Extract the full listing below without altering a single character.

::::::::

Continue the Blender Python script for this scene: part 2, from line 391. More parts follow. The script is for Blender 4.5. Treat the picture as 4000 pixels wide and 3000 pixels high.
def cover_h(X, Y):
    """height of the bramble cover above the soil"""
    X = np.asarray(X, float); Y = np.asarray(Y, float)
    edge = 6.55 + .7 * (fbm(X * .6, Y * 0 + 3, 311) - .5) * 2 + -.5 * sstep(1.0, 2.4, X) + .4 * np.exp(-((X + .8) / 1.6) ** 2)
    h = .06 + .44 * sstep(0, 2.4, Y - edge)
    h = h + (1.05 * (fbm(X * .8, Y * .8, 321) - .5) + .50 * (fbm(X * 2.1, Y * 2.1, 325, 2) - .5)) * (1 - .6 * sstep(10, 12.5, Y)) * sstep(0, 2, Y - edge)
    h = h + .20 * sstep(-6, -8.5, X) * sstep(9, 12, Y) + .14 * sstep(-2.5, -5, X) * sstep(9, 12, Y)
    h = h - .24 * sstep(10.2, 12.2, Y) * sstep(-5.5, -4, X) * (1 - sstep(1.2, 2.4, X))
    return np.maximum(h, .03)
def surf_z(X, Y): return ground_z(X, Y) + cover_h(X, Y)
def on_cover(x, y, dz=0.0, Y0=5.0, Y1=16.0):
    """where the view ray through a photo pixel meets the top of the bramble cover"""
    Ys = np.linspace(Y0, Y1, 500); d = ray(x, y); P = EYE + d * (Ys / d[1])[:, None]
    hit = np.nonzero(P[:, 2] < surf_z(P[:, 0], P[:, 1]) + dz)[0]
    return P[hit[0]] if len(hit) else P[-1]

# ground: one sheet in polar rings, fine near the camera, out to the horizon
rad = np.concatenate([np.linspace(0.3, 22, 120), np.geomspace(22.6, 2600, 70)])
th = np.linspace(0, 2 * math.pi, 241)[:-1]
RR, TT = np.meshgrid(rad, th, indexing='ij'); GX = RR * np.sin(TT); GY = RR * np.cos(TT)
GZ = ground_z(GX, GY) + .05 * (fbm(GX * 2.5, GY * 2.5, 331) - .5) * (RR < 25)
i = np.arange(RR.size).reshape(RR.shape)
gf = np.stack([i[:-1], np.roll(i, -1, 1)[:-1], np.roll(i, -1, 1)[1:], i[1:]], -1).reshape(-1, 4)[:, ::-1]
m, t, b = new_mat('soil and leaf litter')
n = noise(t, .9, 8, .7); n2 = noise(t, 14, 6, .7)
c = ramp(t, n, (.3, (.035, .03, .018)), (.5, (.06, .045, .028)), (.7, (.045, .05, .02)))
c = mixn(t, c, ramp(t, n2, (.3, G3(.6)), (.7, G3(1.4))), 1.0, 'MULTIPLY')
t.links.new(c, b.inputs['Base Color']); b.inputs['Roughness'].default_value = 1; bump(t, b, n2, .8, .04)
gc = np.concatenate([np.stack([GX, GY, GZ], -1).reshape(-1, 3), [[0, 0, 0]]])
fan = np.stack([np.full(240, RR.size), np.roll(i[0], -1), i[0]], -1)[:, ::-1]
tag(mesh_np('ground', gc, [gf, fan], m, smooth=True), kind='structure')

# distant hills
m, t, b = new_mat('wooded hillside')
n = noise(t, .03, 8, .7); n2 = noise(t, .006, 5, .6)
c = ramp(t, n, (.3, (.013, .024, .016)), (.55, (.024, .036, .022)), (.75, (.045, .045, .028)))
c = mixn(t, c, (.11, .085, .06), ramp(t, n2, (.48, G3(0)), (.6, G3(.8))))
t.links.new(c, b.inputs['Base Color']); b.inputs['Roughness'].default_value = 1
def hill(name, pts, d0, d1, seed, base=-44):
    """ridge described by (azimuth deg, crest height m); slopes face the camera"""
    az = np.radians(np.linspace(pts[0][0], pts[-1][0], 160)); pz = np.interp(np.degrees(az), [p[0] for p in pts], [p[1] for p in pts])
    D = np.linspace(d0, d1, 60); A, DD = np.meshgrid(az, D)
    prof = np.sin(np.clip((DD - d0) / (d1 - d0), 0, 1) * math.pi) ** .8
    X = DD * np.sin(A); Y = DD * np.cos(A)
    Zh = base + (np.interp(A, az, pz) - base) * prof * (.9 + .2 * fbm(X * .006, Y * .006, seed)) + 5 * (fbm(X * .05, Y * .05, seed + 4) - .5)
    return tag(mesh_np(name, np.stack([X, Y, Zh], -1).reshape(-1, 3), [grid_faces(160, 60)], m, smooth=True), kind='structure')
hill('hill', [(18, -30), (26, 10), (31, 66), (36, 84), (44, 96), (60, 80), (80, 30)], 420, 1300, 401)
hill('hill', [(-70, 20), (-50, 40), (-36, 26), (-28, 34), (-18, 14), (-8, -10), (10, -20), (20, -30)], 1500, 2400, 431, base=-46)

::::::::

Complete output:
Continue the Blender Python script for this scene: part 2, from line 391. More parts follow. The script is for Blender 4.5. Treat the picture as 4000 pixels wide and 3000 pixels high.
def cover_h(X, Y):
    """height of the bramble cover above the soil"""
    X = np.asarray(X, float); Y = np.asarray(Y, float)
    edge = 6.55 + .7 * (fbm(X * .6, Y * 0 + 3, 311) - .5) * 2 + -.5 * sstep(1.0, 2.4, X) + .4 * np.exp(-((X + .8) / 1.6) ** 2)
    h = .06 + .44 * sstep(0, 2.4, Y - edge)
    h = h + (1.05 * (fbm(X * .8, Y * .8, 321) - .5) + .50 * (fbm(X * 2.1, Y * 2.1, 325, 2) - .5)) * (1 - .6 * sstep(10, 12.5, Y)) * sstep(0, 2, Y - edge)
    h = h + .20 * sstep(-6, -8.5, X) * sstep(9, 12, Y) + .14 * sstep(-2.5, -5, X) * sstep(9, 12, Y)
    h = h - .24 * sstep(10.2, 12.2, Y) * sstep(-5.5, -4, X) * (1 - sstep(1.2, 2.4, X))
    return np.maximum(h, .03)
def surf_z(X, Y): return ground_z(X, Y) + cover_h(X, Y)
def on_cover(x, y, dz=0.0, Y0=5.0, Y1=16.0):
    """where the view ray through a photo pixel meets the top of the bramble cover"""
    Ys = np.linspace(Y0, Y1, 500); d = ray(x, y); P = EYE + d * (Ys / d[1])[:, None]
    hit = np.nonzero(P[:, 2] < surf_z(P[:, 0], P[:, 1]) + dz)[0]
    return P[hit[0]] if len(hit) else P[-1]

# ground: one sheet in polar rings, fine near the camera, out to the horizon
rad = np.concatenate([np.linspace(0.3, 22, 120), np.geomspace(22.6, 2600, 70)])
th = np.linspace(0, 2 * math.pi, 241)[:-1]
RR, TT = np.meshgrid(rad, th, indexing='ij'); GX = RR * np.sin(TT); GY = RR * np.cos(TT)
GZ = ground_z(GX, GY) + .05 * (fbm(GX * 2.5, GY * 2.5, 331) - .5) * (RR < 25)
i = np.arange(RR.size).reshape(RR.shape)
gf = np.stack([i[:-1], np.roll(i, -1, 1)[:-1], np.roll(i, -1, 1)[1:], i[1:]], -1).reshape(-1, 4)[:, ::-1]
m, t, b = new_mat('soil and leaf litter')
n = noise(t, .9, 8, .7); n2 = noise(t, 14, 6, .7)
c = ramp(t, n, (.3, (.035, .03, .018)), (.5, (.06, .045, .028)), (.7, (.045, .05, .02)))
c = mixn(t, c, ramp(t, n2, (.3, G3(.6)), (.7, G3(1.4))), 1.0, 'MULTIPLY')
t.links.new(c, b.inputs['Base Color']); b.inputs['Roughness'].default_value = 1; bump(t, b, n2, .8, .04)
gc = np.concatenate([np.stack([GX, GY, GZ], -1).reshape(-1, 3), [[0, 0, 0]]])
fan = np.stack([np.full(240, RR.size), np.roll(i[0], -1), i[0]], -1)[:, ::-1]
tag(mesh_np('ground', gc, [gf, fan], m, smooth=True), kind='structure')

# distant hills
m, t, b = new_mat('wooded hillside')
n = noise(t, .03, 8, .7); n2 = noise(t, .006, 5, .6)
c = ramp(t, n, (.3, (.013, .024, .016)), (.55, (.024, .036, .022)), (.75, (.045, .045, .028)))
c = mixn(t, c, (.11, .085, .06), ramp(t, n2, (.48, G3(0)), (.6, G3(.8))))
t.links.new(c, b.inputs['Base Color']); b.inputs['Roughness'].default_value = 1
def hill(name, pts, d0, d1, seed, base=-44):
    """ridge described by (azimuth deg, crest height m); slopes face the camera"""
    az = np.radians(np.linspace(pts[0][0], pts[-1][0], 160)); pz = np.interp(np.degrees(az), [p[0] for p in pts], [p[1] for p in pts])
    D = np.linspace(d0, d1, 60); A, DD = np.meshgrid(az, D)
    prof = np.sin(np.clip((DD - d0) / (d1 - d0), 0, 1) * math.pi) ** .8
    X = DD * np.sin(A); Y = DD * np.cos(A)
    Zh = base + (np.interp(A, az, pz) - base) * prof * (.9 + .2 * fbm(X * .006, Y * .006, seed)) + 5 * (fbm(X * .05, Y * .05, seed + 4) - .5)
    return tag(mesh_np(name, np.stack([X, Y, Zh], -1).reshape(-1, 3), [grid_faces(160, 60)], m, smooth=True), kind='structure')
hill('hill', [(18, -30), (26, 10), (31, 66), (36, 84), (44, 96), (60, 80), (80, 30)], 420, 1300, 401)
hill('hill', [(-70, 20), (-50, 40), (-36, 26), (-28, 34), (-18, 14), (-8, -10), (10, -20), (20, -30)], 1500, 2400, 431, base=-46)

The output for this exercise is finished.